Eski yazarımız Doç.Dr.İsmail Şahin'in Diriliş Postası gazetesinde yayımlanan 27/04/2018 tarihli yazısı.
Türkiye, tarihinin önemli kararlarına imza atacağı ciddi bir dönemeçten geçmektedir. Seçimler de kıymetli ama onu kastetmiyorum. Bölgede yaşanan siyasi gelişmeler Türkiye’yi kılı kırk yarması gereken bir yol ayrımına taşımıştır. Gürcistan’dan başlayıp Cebelitarık’a kadar uzayıp giden geniş havzada söz konusu siyasi istikrarsızlıkların yol açtığı otorite boşlukları ve bu boşluktan istifade etmeye çalışan küresel ve bölgesel aktörler mevcut halin daha da kötüleşmesine yol açmaktadır. Dolayısıyla Türkiye’nin değişen bu siyasi tabloyu dosdoğru okuması ve ona göre konumlanması zaruridir.
Herkesin kolayca fark edeceği üzere Türkiye, uzun süreden sonra yeniden Batı ile Doğu arasında güç paylaşımına konu olmaya başlamıştır. Bir taraftan İngiltere, ABD ve Fransa’nın başını çektiği Batı bloğu Türkiye’yi kendi yanlarına çekmeye çalışırken, diğer taraftan Rusya Türkiye’yi içerisinde Çin, Hindistan ve İran gibi önemli devletlerin bulunduğu bir eksende hareket etmeye cesaretlendirmektedir. Zira geçtiğimiz günlerde Fransa Cumhurbaşkanı Macron’un müttefik kuvvetlerin Suriye saldırısının ardından, “Bu saldırıyla Türkleri Ruslardan ayırdık” açıklamasını yapması yukarıda bahsi geçen durumu gözler önüne sermektedir. Ancak karanlık bu ilişkiler ağında Türkiye için en akıllı yol, çok yönlü bir dış politika anlayışını kurumsallaştırması ve bu vaziyetini kalıcı hale getirebilecek iktisadi, askeri, bilimsel ve teknik kapasitesini güçlendirmektir. Böylesine bir durum ancak her yönüyle güçlü bir Türkiye ile başarılabilir.
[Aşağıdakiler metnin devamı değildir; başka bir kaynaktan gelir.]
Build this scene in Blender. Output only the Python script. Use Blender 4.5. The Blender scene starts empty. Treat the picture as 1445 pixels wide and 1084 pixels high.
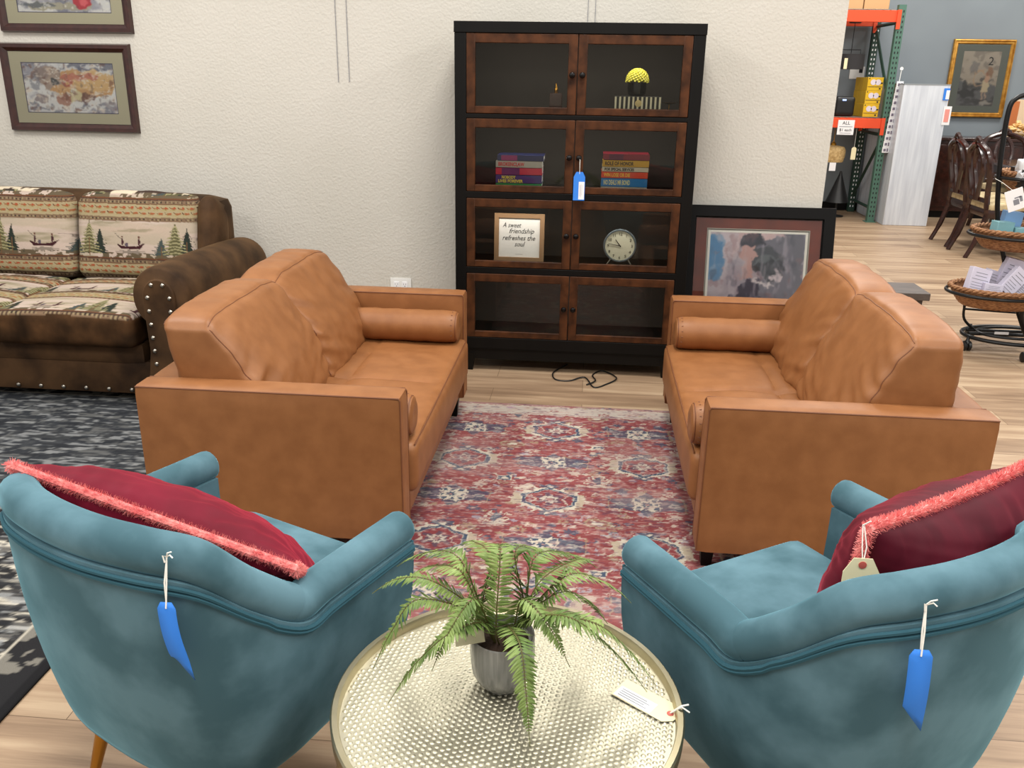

Türkiye tüm zorluklarına ve çıkmazlarına rağmen engin bir jeopolitikle beslenen güçlü tarihsel bir geçmişe ve bu sebeple de geleceğe dönük büyük hayallere konu olabilecek bir potansiyele sahip bir ülkedir. Bu nedenle Türkiye’de suları bir türlü durultmayan siyasi bir tempoya hep birlikte şahit oluyoruz. 24 Haziran 2018 seçimlerini bu çerçeveden okumak ve değerlendirmek ufkumuza yeni pencereler açabilir. Türkiye’de her seçimin siyasi bir şenliğe dönüşmesi ve çetin mücadelelere sahne olması aslında ne kaygılanacak ne de üzülecek bir durumdur. Kaldı ki, tüm itirazlara rağmen, Türkiye’de böyle bir heyecanın varlığı demokrasinin mevcudiyetine de ayrıca bir kanıttır. Eğer iddia edildiği gibi Türkiye’de demokratik seçimler söz konusu değilse, o zaman bu siyasi canlılığın, Cumhurbaşkanı Erdoğan’ın karşısına çıkabilecek adaylar üzerine yazılan senaryoları ve yapılan olasılık hesaplarını bir düşünmek gerekmez mi?
24 Haziran 2018 seçimleri için Erdoğan’ın fikir, eylem ve politikalarına karşı siyasi bir birliğin oluşturulması demokrasinin doğal kanunudur. Elbette ortaya çıkan siyasi ittifakları tenkit eden görüşler olabileceği gibi kendi görüşlerinin herkese ulaşması için yoğun bir propaganda da yapılacaktır. Burada bizlere düşen siyasilerin fikirlerini azami ölçüde önyargısız dinlemek, değerlendirmek ve karşı tarafa saygı göstermekken, siyasilere düşen bu canlı ve yoğun süreci serinkanlı bir vakurla idare edip bu demokrasi şenliğine azami düzeyde katkı sunmaktır.
Türkiye’nin çevrede yaşanan çöküşten en az hasarla kurtulabilmesi büyük ölçüde seçmenlerin sağduyulu davranmasına bağlı olacaktır. Şöyle ki, gelinen nokta itibariyle Türkiye yalnızca Türkiye’den ibaret değildir. Kişisel çıkar, siyasi taassup ve emanet görüşler yerine, enine boyuna değerlendirmeler yaparak bir karar vermek durumundayız. O halde hepimiz aklı başında sorular sormakla ve aklıselim bir karara erişmekle mükellefiz.